__DO THIS__. Beginning with the first line of the data below, extract each line up to and including the one containing "return 0.010 *". Copy them exactly and add nothing.

__SUPPLIED DATA__.

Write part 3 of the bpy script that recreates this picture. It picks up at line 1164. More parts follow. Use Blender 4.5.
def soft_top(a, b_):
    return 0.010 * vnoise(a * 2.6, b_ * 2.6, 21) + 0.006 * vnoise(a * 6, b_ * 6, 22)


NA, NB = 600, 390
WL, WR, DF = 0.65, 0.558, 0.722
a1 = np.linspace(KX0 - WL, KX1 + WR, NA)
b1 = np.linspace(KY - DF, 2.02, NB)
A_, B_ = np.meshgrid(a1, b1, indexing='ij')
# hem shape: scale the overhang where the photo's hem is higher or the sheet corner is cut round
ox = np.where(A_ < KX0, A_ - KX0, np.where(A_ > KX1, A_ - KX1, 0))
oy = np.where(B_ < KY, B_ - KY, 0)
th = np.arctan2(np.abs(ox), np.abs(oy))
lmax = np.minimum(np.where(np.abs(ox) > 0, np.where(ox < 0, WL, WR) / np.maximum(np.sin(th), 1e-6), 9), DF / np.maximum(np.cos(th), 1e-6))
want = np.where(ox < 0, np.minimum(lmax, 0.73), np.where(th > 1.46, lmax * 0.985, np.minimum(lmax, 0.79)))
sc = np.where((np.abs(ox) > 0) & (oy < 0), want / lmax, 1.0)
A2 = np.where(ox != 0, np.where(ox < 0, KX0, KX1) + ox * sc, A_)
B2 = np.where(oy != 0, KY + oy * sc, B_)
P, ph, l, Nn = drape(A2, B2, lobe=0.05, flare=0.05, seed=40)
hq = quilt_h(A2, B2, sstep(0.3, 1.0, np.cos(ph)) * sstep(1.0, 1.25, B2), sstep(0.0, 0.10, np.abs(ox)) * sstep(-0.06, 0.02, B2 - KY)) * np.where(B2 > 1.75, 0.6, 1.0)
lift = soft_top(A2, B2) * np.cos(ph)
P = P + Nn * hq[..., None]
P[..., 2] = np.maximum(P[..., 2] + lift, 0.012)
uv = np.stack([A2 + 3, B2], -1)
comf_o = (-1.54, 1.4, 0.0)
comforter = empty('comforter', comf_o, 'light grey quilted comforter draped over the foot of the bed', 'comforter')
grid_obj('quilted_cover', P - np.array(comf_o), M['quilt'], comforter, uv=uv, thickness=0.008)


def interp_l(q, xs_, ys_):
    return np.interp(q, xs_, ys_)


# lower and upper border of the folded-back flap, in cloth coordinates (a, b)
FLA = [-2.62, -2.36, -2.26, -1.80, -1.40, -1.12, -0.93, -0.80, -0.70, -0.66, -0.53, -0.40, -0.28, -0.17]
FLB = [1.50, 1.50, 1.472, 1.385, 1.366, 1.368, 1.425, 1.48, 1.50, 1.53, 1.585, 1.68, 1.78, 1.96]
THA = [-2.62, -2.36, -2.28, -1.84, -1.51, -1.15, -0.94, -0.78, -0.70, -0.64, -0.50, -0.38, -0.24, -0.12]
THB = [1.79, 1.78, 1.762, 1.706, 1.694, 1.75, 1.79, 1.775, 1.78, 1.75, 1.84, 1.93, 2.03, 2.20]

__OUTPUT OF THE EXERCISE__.
Write part 3 of the bpy script that recreates this picture. It picks up at line 1164. More parts follow. Use Blender 4.5.
def soft_top(a, b_):
    return 0.010 * vnoise(a * 2.6, b_ * 2.6, 21) + 0.006 * vnoise(a * 6, b_ * 6, 22)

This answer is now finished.